The arsenal ship in theater or in close proximity to regions of potential conflict would release conventional combatants from long-term, pre-hostilities, launch basket demands that would place serious personnel and operating tempo strains on our sailors. It also would permit the joint force commander to dedicate a greater percentage of essential, early airlift and sealift to supporting the flow of combat capability into the theater.

With a wider focus than the arsenal ship, the SC-21 family of ships will be capable of power projection, total battlespace dominance, and local and theater-wide missile defense. Designed from a system-of-systems approach that fully integrates propulsion plant, power system, and ship's control and processing and display systems, the first variant (DD-21) has a goal of a 95-person crew and a lifecycle cost less than one-third that of an Arleigh Burke (DDG-51)-class destroyer.

DD-21 will be a scaleable architecture, multi-mission surface combatant that will have land attack as its primary mission. As envisioned, it will mount a five-inch/62-mm ERGM gun, a 1,500-round twin 155-mm VGAS gun, and two 64-cell vertical launching systems capable of launching any missile in the 21st-century surface Navy inventory.

To establish and maintain maritime dominance, DD-21 also will include a fully integrated undersea warfare suite for antisubmarine warfare and mine and torpedo detection. Included in this suite will be hull-mounted and variable depth sonars, a bi-static towed array, and a helicopter deck/hangar for the SH-60R and tactical unmanned aerial vehicles.

DD-21 will be the first in a series of ships—from a land-attack destroyer produced in 2004-2010, to a full capability cruiser produced in 2017 and beyond—based on common, advanced-design hull, mechanical, and engineering systems. DD-21 is planned as the replacement for Oliver Hazard Perry (FFG-7)-class frigates and Spruance (DD-963)-class destroyers in the force structure mix of 2008 and beyond. The full-capability cruiser is intended to replace the earliest flights of Aegis cruisers in the second decade of the 21st century.

Both DD-21 and the arsenal ship will meet our requirements in an affordable and resource-efficient manner and will complement and support our existing force of carriers and land-attack surface combatants and submarines. These aspects are important parts of our acquisition strategy and concept of employment for both platforms. The multiyear buy of the Arleigh Burke -class destroyers, stabilizing in language and intent our total force goal of about 80 Aegis combatants, is a fiscally sound program that will keep us at the lower end of the total force numbers we believe are needed to meet our requirements. DD-21 and the arsenal ship, with their low lifecycle costs and reduced manning, operating within the theater air dominance established and maintained by our base force of Aegis cruisers and destroyers, will keep the total force viable, in terms of numbers and capabilities, well into the second decade of the next century.

Of course, we will never be able to buy all the maritime capability we would like. Several surface combatant force structure assessments indicate a need for a fleet that is simply unaffordable. We have had to make, and will continue to make, hard choices with respect to the naval force structure, in terms of what to buy, what to cancel, and what to postpone.
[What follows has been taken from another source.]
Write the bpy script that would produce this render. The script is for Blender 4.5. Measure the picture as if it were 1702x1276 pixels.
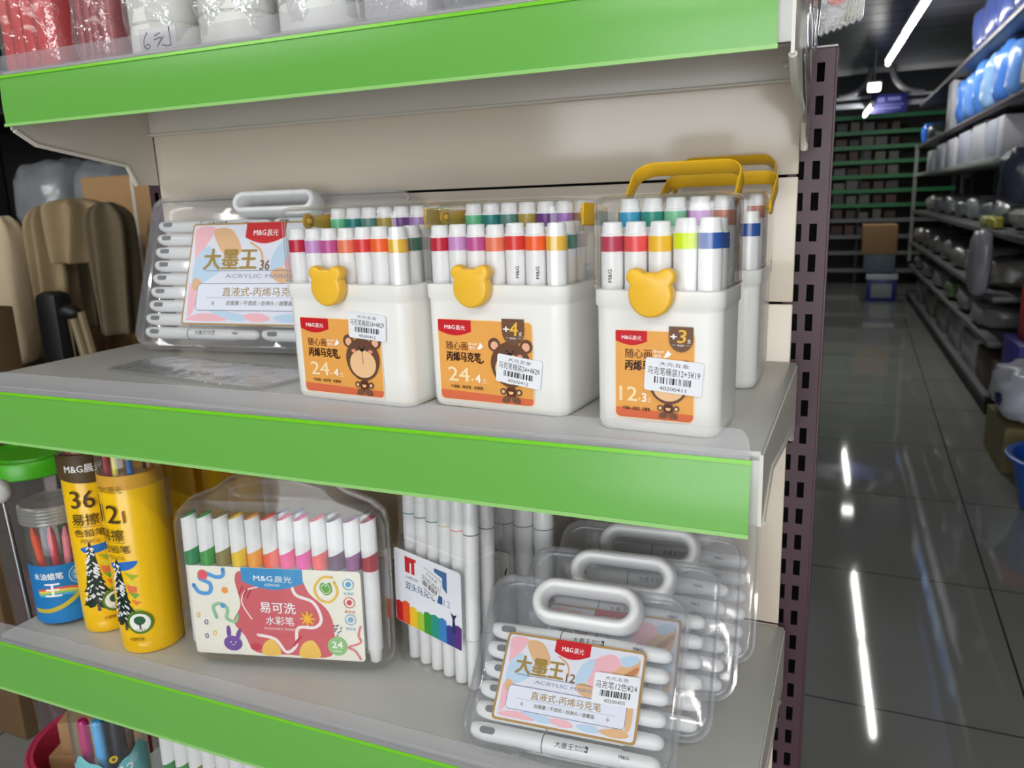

We tend to look at our own era as a unique and particularly tumultuous period in naval history. Yet, a reading of Thucydides, Alfred Thayer Mahan, and Thomas Buell would show that there have been similar times of unprecedented and revolutionary change before. History provides a chart for us, identifying the shoals and sandbars, tracking currents and tides, and marking out safe passage routes. Sometimes, however, it is necessary to lay out a different track—and to apply our knowledge and experience to a new approach.

As we near the dawn of a new millennium, such a time is upon us. There is much to do. The only real barriers we face are those of our own making—being unable or unwilling to explore new ideas and new approaches to naval power. Rather than continuing with the comfortable certainties of the 20th century, we need to break with the past, and with a clear vision and sense of purpose, focus on the new sea-based capabilities our nation will require for the 21st century.

Admiral Murphy is Director, Surface Warfare.